Vowell: Yes, it’s their fault. [Laughs] One of the most reassuring things that came out of this book for me is there’s so much handwringing about how divided of a country we are now, as if the word “now” puts the blame on us. Really, we were never coherent, and our government was designed to have a separation of powers. They were a separated people inventing a separated government. We are their descendants; we are them, they are us. In some ways, we should stop beating ourselves up about all this disagreement, because, ultimately, I think it’s a good thing.

It’s why I end my book at Lafayette Square across from the White House, where we get to protest. Having all these disagreements and arguments amongst our elected officials, though they can be inefficient, it’s better that we have a system where we’re are allowed to argue than one in which we don’t. Many of the people protesting in Lafayette Square are people who’d be arrested in their own countries for protesting their own governments, but they can do it here.
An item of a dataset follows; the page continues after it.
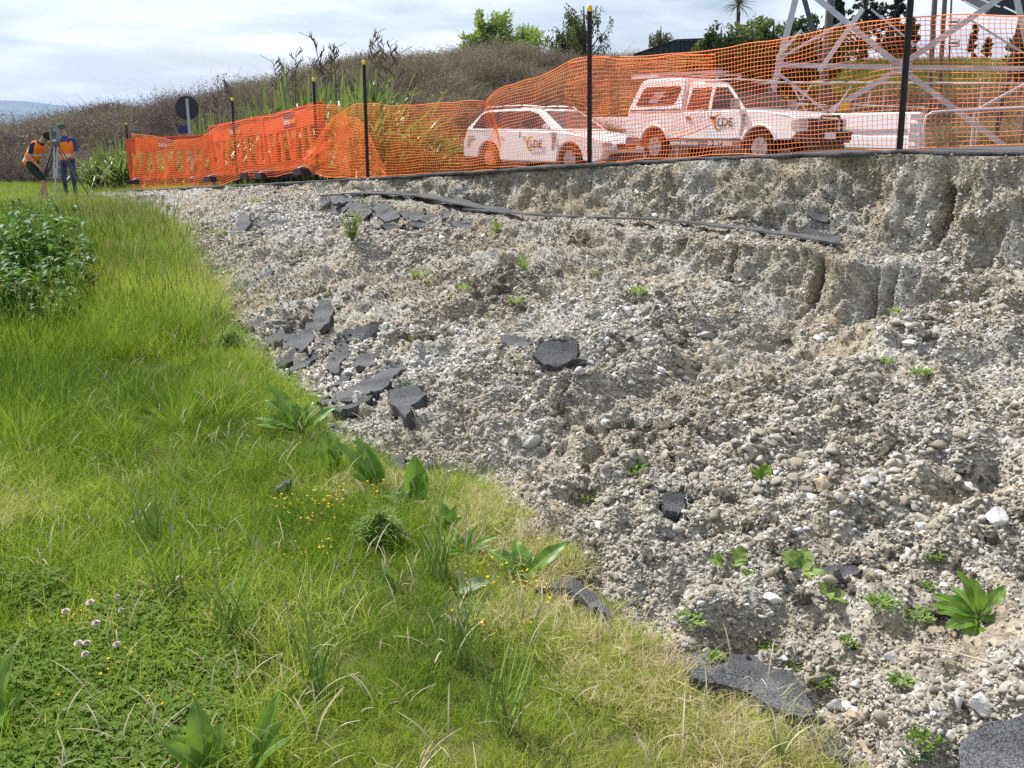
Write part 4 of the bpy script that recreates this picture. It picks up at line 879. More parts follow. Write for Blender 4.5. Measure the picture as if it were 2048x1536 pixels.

There’s this quote of Lafayette’s I bring up two or three times, and it comes from when he was back in France. His father-in-law wants him to get this really boring job at the French courts, and Lafayette wants to be a soldier like all his ancestors. He gets out of it by insulting the king’s brother. He says, “I did not hesitate to be disagreeable to preserve my independence.” Even though he’s just talking about getting out of a boring job, disagreeability is a hallmark of independence. Basically, I’ve decided our national inability to get our shit together is mostly, in the long run, a good thing. It’s just annoying day to day.